All four of us shook our heads. I watched Mr. Moynihan; I thought it was a distinct possibility that his head might explode.

“I have to turn off the air conditioning.” Mr. M. said. “Let’s open the windows.”

As we cranked the windows open, I read the nearby signs that said:

Uh oh.

Uh oh.

WARNING: this is a lion enclosure. You should NOT OPEN YOUR WINDOWS. In the event of an emergency, stay inside your vehicle and WAIT FOR THE PARK RANGER.

Juliette’s parents continued to fight over whose fault it was that we were now stuck in the middle of the lion’s den with no clear way to escape certain death. They could not stop screaming at each other, and their voices seemed to carry across the New Jersey “savannah,” alerting every animal within a 2-mile square radius of our dilemma. Now, little Jenny got so flustered by all the screaming that she decided to scream and cry too. Meanwhile, their older daughter was hanging out the back window, running through film and flash cubes, and saying things like:

“Here kitty cat! LOOK THIS WAY!”

Juliette sat looking at the diary I’d given her as a birthday present. She opened it and started writing. I was wondering if her first entry would be:

Today is the day I will be eaten by lions!


The Last Will & Testament of Juliette Moynihan

As for me, I had already calculated that unless God and/or the park rangers showed up soon, I was going to end up as lion food. The Moynihans were all tiny, skinny little things, and they would run much faster than I ever could. My only hope was that the lions would get to Mr. Moynihan first, because he would still be screaming at Mrs. Moynihan and maybe I could get away.

Run, run, run

Run, run, run

But let’s face it…there was no way I would ever be able to climb a nearby tree to get away. If I tried to run to safety instead, I’d most likely get a cramp in my calf muscle or a stitch in my side, and within seconds, the lions would be sharing my carcass with all of their friends.

I was not ready to die! I hadn’t even eaten lunch yet. I never got to have my final meal! I could feel panic closing around my heart with its Vulcan grip when the voice of God rang out in my ears.

Actually, it was a park ranger in his Jeep.

“Miss,” he said to Maeve, as he walked to the back of the car. “You shouldn’t be hanging out that window. You could get eaten.”

Maeve clicked away. “I’m taking photos of the lions.”

“Yes, well,” he said. “Shut the window now.”

He walked up to the front and leaned in. The Moynihans stopped yelling.

“Is there a problem, officer?” Mrs. Moynihan said.

“Yes. You need to get out of here.”

“We can’t.” Mr. Moynihan said. “Our car overheated.”

“IT’S NOT MY FAULT!” Mrs.

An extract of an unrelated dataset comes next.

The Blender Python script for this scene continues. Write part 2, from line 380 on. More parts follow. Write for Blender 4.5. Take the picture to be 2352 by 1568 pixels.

Moynihan roared.

What seemed like an eternity later, and thanks be to God/the Park Ranger, it took a few gallons of water and a park ranger escort to send us on our way again.

I have never had so much fun with a friend’s family before or since.




Last Meal Ribs


Nothing says: “Last Meal” like getting stuck in a car in a lion enclosure. This recipe looks like an excellent choice for a final meal—give it a try and see for yourself.

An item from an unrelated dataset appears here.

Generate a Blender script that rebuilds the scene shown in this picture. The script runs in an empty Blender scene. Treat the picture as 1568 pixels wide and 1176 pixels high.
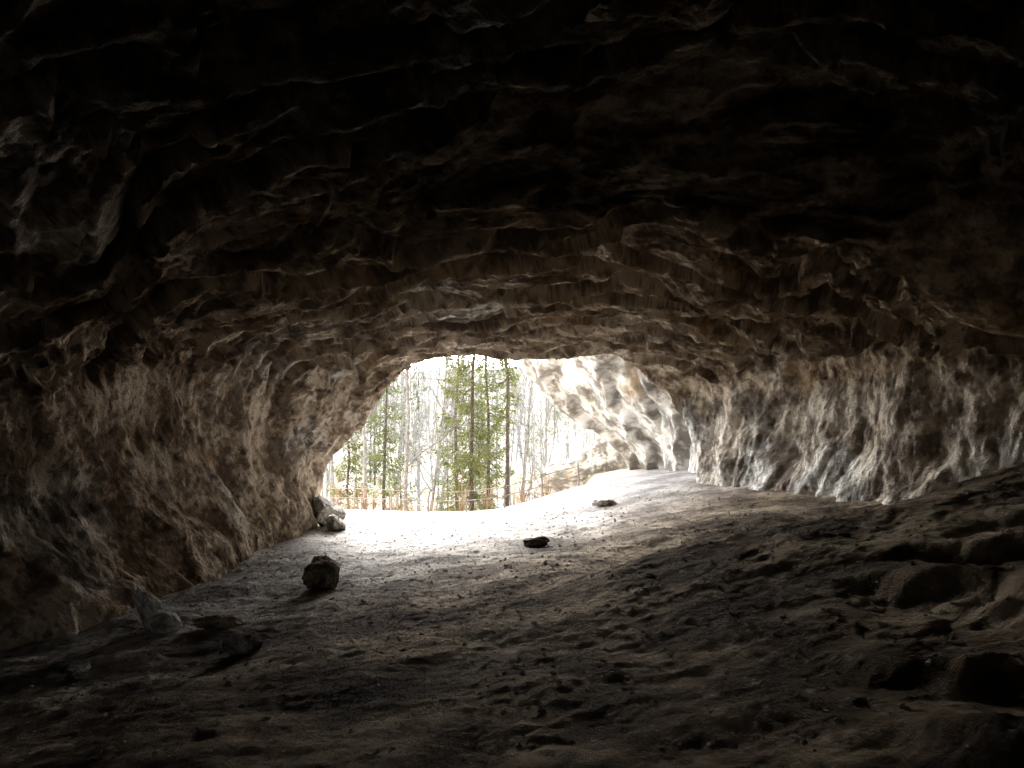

So Hungry Lifers…did you ever get caught up in a friend’s family drama? Did you ever visit a lion’s den? What would you choose for your last meal? Please leave a comment below. Thanks!



  1. The closest I ever came to something like your blog was when my wife and I packed our seven kids into our station wagon went to Bayville and on a very hot day with no air conditioning coming back home our son Joseph threw up in the back of the car. We weren’t going to be eaten alive in fact the stench in the car made us think we never would want to eat again. The fact of the matter is the reason I would never be caught in the same situation as your blog describes is because the closest I’d ever want to get to wild animals is at the zoo the old zoo where the animals were all behind bars and the Gorillas would stare at us as we stared at them while they pleasured themselves. I don’t even want to go to Africa to go on a safari. Get my drift? Funny blog!

    Comment by Bglou — April 23, 2014 @ 10:42 am | Reply

  2. Oh – the fond memories of my insane family and how terribly they handled any small crisis – let alone large ones. Glad we didn’t get eaten but I know Maeve would have been the first one to go because she would be too focused on taking pictures and not listening to the screaming.